世界初、震源を直接観測し、
地震発生のメカニズムに迫る

#071
理工学部 教授 小笠原 宏

 南アフリカは、ラグビーだけでなく地震研究でも日本ととても強いつながりがあります。120年以上の歴史を持つ金鉱山は、南アフリカを支える大切な役割を果たしています。しかし、地下4kmに迫る深さでも採掘が行われ始め、すぐ近くで発生する地震で、十数万人の坑内労働者がとても困っています。南アフリカでは採掘をより安全にすることは非常に重要です。一方、日本も地震被害国です。しかし、震源が深すぎるため、すぐ近くで地震を詳しく調べることができません。
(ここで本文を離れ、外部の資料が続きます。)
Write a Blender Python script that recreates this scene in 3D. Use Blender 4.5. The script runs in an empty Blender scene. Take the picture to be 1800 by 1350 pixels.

 アパルトヘイト(白人以外の人種を差別する制度)が終わった後、両国が、地震の理解を深め災害を低減させるための共同研究を始めました。2010~2015年にはJICAと南アフリカ政府の間の二国間共同研究に発展しました。2015~2019年には、ユネスコに関係がある国際機関から支援をもらい、ドイツ・アメリカ・スイスなどとの共同研究につながりました。そして、地震発生帯に到達する掘削に成功しました。今は、地震の研究者だけでなく、地球誕生直後や火星の地下深くで、微生物活動があるに違いないと考える研究者も参加しています。地震や生命の謎が明かになるかも知れません。